Das Aggregat bietet gleich mehrere Vorteile: Der elektrische Transporter verbraucht nur wenig Energie, seine Geschwindigkeit lässt sich stufenlos steuern und er ist einfach zu automatisieren. „Mit 60 dB ist der elektrische Transporter deutlich leiser als vergleichbare pneumatische Geräte. Das trägt zu einer ruhigeren Arbeitsumgebung für die Beschäftigten bei. Und ein Druckluftanschluss kann auch entfallen“, ergänzt Üven.
Seit August 2020 setzt BAUMANN den Transporter zum Ausschleusen der Teile ein, seit Juni 2021 für das Entfernen der Stanzabfälle. „In dieser Zeit funktionierte der Transporter stets tadellos“, sagt Maslanka. Das ist nicht selbstverständlich: Die abzuführenden Teile sind teilweise nur 1 Gramm schwer, weshalb nicht immer genug Masse für den Vortransport per Massenträgheit zur Verfügung steht. „Manchmal muss man warten, bis sich ein paar Teile angehäuft haben, dann funktioniert es besser“, berichtet Herter. Doch selbst bei Werkstücken aus Aluminium gab es bisher keine Schwierigkeiten.
In der Praxis hat Herter zudem noch weitere Vorteile für den elektrischen Transporter ausfindig gemacht. „Verglichen mit einem Förderband spart die Blechrinne Platz in der Höhe. Dadurch kommen wir näher an die Werkzeugunterkante heran und können die Teile schonender abtransportieren“, erläutert er. Außerdem setzt der Transporter die Rinne so in Bewegung, dass die Teile immer an einem anderen Punkt aufschlagen. Dadurch verschleißt sie weniger.

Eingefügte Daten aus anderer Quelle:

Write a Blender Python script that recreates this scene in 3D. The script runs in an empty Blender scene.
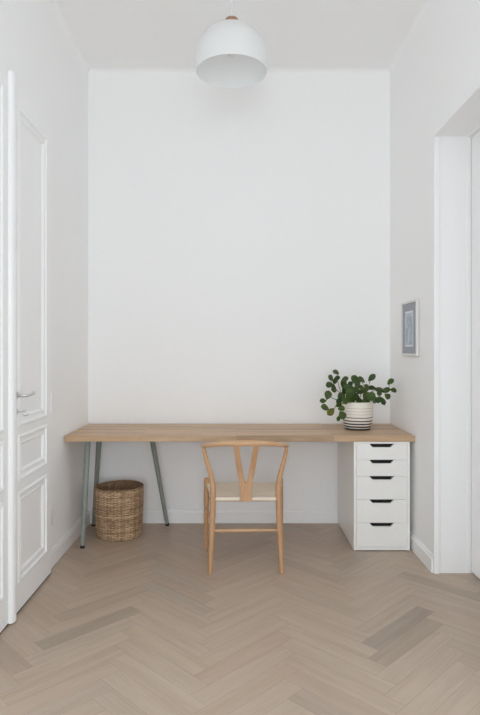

Mitarbeitende freuen sich über neues System
„Die Mitarbeitenden in der Produktion haben alle das neue System mit offenen Armen empfangen. Das ist nicht selbstverständlich“, sagt Maslanka. Die Kolleginnen und Kollegen würden sogar immer wieder fragen, wann weitere Maschinen damit nachgerüstet werden. „Mit dem System sind wir speziell bei einem Artikel viermal so produktiv wie vorher“, berichtet Ralf Straub, Meister in der Stanzerei bei BAUMANN. Ein Mitarbeitender, der sich vorher nur um den Bruderer-Stanzautomaten kümmern konnte, kann jetzt wieder zwei weitere Maschinen betreuen. Auch in einem anderen Punkt ist es angenehmer geworden: „Für uns ist toll, dass wir seit der Implementierung des Systems, bisher keine Reklamationen auf dieser Maschine hatten“, sagt Straub weiter.
So ist es nicht erstaunlich, dass BAUMANN weitere FIBRO-Transporter einsetzen will. „Wir werden in den kommenden zwei bis drei Jahren zahlreiche weitere elektrische Transporter bestellen“, kündigt Maslanka an. Denn so hoch die Kundenanforderungen sind – setzt man die richtige Ausrüstung intelligent ein, lassen sie sich auch erfüllen.